Y lo que es evidente, al hablar con uno de los últimos supervivientes de este oficio ancestral, es el viajar en el tiempo. Antonio nos recuerda la importancia que tuvo en su día el vino de Valdepeñas, haciendo mención al llamado tren del vino, el cual revolucionó la industria vinícola de esa población. Y la verdad es que la llegada del ferrocarril, dentro de la segunda mitad del siglo XIX, a la población manchega, hizo que la comercialización de sus vinos se disparara de tal modo que llegó un momento en que se fletaba un tren diario a Madrid cargado de vino para abastecer a todas sus bodegas y tabernas, una tradición, ésta, que ya se remontaba a la época en que la corte de Felipe II (1527-1598) se instaló en Madrid, allá por 1561, momento en el que el vino de Valdepeñas entró a formar parte de la vida cotidiana de la Villa, a través de los arrieros que con sus carros cargados de pellejos hacían el recorrido entre la ciudad manchega y la capital del reino.
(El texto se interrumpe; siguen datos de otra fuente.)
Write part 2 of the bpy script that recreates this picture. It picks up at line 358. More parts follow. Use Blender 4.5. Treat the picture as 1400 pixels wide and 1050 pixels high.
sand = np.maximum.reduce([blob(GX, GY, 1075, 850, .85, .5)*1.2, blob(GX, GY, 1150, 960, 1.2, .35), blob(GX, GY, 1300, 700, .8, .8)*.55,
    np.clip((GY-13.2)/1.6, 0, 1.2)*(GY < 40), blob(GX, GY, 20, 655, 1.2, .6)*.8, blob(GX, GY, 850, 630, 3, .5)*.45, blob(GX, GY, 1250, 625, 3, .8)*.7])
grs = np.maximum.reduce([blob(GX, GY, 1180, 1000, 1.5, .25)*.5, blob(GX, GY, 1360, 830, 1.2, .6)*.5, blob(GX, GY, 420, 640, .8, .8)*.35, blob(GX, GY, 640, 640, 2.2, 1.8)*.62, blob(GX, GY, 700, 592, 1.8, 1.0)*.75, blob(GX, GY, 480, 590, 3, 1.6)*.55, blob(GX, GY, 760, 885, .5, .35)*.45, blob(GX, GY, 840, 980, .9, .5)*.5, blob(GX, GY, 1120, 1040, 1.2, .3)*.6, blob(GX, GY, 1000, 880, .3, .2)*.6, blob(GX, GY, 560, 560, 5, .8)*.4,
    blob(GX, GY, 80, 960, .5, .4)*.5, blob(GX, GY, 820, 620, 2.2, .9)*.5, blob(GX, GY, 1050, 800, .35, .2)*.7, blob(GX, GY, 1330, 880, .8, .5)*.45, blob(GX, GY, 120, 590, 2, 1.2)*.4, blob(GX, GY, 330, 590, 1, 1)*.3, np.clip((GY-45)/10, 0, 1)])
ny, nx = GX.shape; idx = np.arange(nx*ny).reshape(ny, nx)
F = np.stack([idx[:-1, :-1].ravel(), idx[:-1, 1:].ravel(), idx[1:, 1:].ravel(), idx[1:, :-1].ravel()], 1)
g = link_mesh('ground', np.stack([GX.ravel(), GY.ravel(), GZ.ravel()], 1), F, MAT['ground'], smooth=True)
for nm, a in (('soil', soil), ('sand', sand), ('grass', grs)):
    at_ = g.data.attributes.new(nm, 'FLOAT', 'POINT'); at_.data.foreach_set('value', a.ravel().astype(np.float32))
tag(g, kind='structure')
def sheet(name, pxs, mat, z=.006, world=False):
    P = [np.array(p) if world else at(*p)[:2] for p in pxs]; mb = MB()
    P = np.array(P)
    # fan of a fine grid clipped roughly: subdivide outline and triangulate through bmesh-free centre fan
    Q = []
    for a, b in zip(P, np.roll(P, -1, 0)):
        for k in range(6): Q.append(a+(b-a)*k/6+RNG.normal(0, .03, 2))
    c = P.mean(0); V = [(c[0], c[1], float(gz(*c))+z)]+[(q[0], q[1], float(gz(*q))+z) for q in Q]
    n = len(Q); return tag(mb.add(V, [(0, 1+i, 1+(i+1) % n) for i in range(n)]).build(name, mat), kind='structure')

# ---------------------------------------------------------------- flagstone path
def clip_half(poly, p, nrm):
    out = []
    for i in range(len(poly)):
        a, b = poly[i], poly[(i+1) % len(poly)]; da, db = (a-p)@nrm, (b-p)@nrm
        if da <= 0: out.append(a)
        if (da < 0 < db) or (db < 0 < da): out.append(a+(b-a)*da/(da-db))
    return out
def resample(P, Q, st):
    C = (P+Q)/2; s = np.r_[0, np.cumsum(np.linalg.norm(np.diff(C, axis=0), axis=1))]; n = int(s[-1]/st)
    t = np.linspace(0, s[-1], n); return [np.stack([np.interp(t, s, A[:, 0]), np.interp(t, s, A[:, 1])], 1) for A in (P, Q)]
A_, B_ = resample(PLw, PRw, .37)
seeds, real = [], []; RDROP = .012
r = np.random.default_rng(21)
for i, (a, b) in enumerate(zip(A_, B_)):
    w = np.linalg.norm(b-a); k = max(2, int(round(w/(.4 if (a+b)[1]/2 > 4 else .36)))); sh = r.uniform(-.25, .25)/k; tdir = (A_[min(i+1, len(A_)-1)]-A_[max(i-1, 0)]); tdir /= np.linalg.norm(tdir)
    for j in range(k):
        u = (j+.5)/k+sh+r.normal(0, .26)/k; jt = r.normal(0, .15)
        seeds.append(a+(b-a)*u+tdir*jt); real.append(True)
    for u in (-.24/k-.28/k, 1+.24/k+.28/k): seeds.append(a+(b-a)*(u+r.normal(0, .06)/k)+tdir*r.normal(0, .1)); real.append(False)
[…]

Y fue tal la popularización de este producto, que en épocas de Carlos III (1716-1788), los impuestos especiales sobre su comercio permitieron sufragar algunas de las obras más importantes de su reinado tales como la Puerta de Alcalá o la Puerta de Toledo.

Y siguiendo sobre el tren del vino, cuenta que a bordo siempre iba un botero que tenía como misión reparar cualquier pellejo que sufriera un percance durante el recorrido. Un trayecto que podría durar entre ocho y diez horas, por eso no siempre era el mismo botero, sino que se iban turnando. Así, el que subía en Valdepeñas, cargado con todas sus herramientas, bajaba en Villarta de San Juan; en ésta subía otro que también llevaba sus propias herramientas y bajaba en otra estación y así sucesivamente hasta llegar a la capital. Y es que cada botero tenía su propio material, incluso el fuelle que usaban para hinchar los pellejos, por eso cada uno de ellos tenía su nombre, que se procuraban de grabar en el mismo para que no se confundiera con el de otro compañero. En el caso del de Antonio, su nombre era el "Vendabal".
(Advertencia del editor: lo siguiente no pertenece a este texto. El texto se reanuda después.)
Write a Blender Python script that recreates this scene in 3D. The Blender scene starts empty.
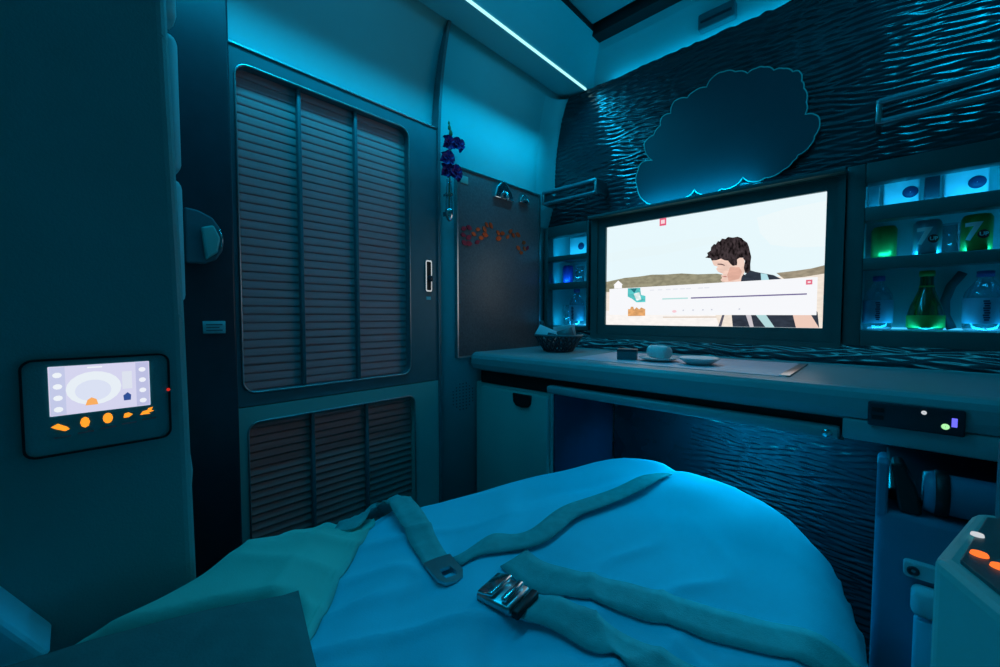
import bpy, bmesh, math, random
import numpy as np
from mathutils import Vector, Matrix
random.seed(7)
S = bpy.context.scene
COL = S.collection
H = 0.95                      # eye height: all lengths below are metres measured from the eye, the floor is at -H
R = math.radians

# ------------------------------------------------------------------ camera
cam_d = bpy.data.cameras.new('camera'); cam = bpy.data.objects.new('camera', cam_d); COL.objects.link(cam)
cam_d.sensor_width = 36; cam_d.lens = 405 / 1000 * 36; cam_d.clip_start = 0.01
cam.location = (0, 0, H); cam.rotation_euler = (R(90 - 2.5), 0, R(43.4))
S.camera = cam

# ------------------------------------------------------------------ world, exposure
w = bpy.data.worlds.new('world'); S.world = w; w.use_nodes = True
bg = w.node_tree.nodes['Background']; bg.inputs[0].default_value = (0.0, 0.44, 0.66, 1); bg.inputs[1].default_value = 0.11
S.view_settings.view_transform = 'Standard'; S.view_settings.look = 'None'
S.view_settings.gamma = 1; S.view_settings.use_curve_mapping = False; S.view_settings.exposure = 0.0

AZ = (0.0, 0.44, 0.80); TEAL = (0.0, 0.50, 0.66); CY = (0.02, 0.62, 1.0)
def area(name, loc, target, sx, sy, power, color, spread=180):
    d = bpy.data.lights.new(name, 'AREA'); d.shape = 'RECTANGLE'; d.size = sx; d.size_y = sy
    d.energy = power; d.color = color; d.spread = R(spread)
    o = bpy.data.objects.new(name, d); COL.objects.link(o)
    o.location = (loc[0], loc[1], loc[2] + H)
    dr = Vector(target) - Vector(loc); o.rotation_euler = dr.to_track_quat('-Z', 'Y').to_euler()
    if abs(dr.x) < 1e-6 or True:
        # long side (size x) along the given world axis: roll so that local X is as close to +Y as possible
        q = dr.to_track_quat('-Z', 'Y'); X = q @ Vector((1, 0, 0)); Y = q @ Vector((0, 1, 0))
        ax = Vector((0, 1, 0)) if name.endswith('_along_aisle') else Vector((1, 0, 0))
        a = math.atan2(ax.dot(Y), ax.dot(X)); q = q @ Matrix.Rotation(a, 3, 'Z').to_quaternion(); o.rotation_euler = q.to_euler()
    return o
# mood strips of the cabin
area('wall_wash_light_along_aisle', (-0.965, 0.45, 0.942), (-1.16, 0.45, 0.63), 2.0, 0.02, 1.35, (0.0, 0.46, 0.80), 32)
area('valance_light_along_aisle', (-0.925, 0.55, 0.940), (-0.45, 0.55, -0.4), 1.8, 0.02, 5.8, AZ, 150)
area('ceiling_cove_light_along_aisle', (-0.1, 0.5, 0.95), (-0.45, 0.6, 1.17), 1.2, 0.1, 2.6, AZ, 120)
area('wave_top_light', (-0.1, 1.545, 0.95), (-0.1, 1.56, 1.2), 1.5, 0.01, 0.5, AZ)
area('corner_down_light', (0.18, 1.25, 1.148), (0.12, 1.52, 0.72), 0.30, 0.10, 1.3, AZ, 100)
area('screen_top_light', (-0.50, 1.462, 0.410), (-0.50, 1.515, 0.46), 0.38, 0.01, 0.7, AZ)
area('counter_back_light', (-0.35, 1.49, -0.10), (-0.35, 1.53, -0.12), 1.3, 0.01, 0.16, CY)
area('footwell_light', (-0.30, 1.33, -0.255), (-0.30, 1.36, -0.6), 0.36, 0.02, 2.4, AZ, 150)
area('bed_foot_light', (-0.28, 1.41, -0.255), (-0.24, 1.12, -0.44), 0.40, 0.03, 1.7, AZ, 90)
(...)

También recuerda cuando las boterías eran sitios de tertulia obligada, donde se reunían los hombres cuando terminaban su jornada laboral. Y el motivo era que en ellas siempre había vino de sobra para dar a la concurrencia, y que provenía de los pellejos que, vacíos, venían de vuelta de las tabernas, pero que no estaban vacíos del todo, ya que siempre quedaban unas "gotillas", un vino que el botero se encargaba de recoger cuando preparaba los pellejos para que pudieran ser usados otra vez, primero soplándolo y luego escurriéndolo y si fuera el caso, reparándolo.

Una vez vacío y repasado, ya se podían llenar de nuevo y para ello usaban medias calabazas, a modo de cazo. Cada una tenía su medida, pero sabiendo cuantas veces habían vaciado la calabaza en el pellejo, se sabía la cantidad de vino vertido, aunque añadiendo siempre media calabaza más para el que rellenaba, pues se ve que después de trasegar tanto liquido los hombres cogían sed!

Y otra curiosidad es que las puntas de los pellejos siempre se cerraban con una soga bien apretada, rematada la misma con uno o dos nudos, lo que indicaba que su contenido era de vino blanco, si solo tenía un nudo, o vino tinto si tenía dos.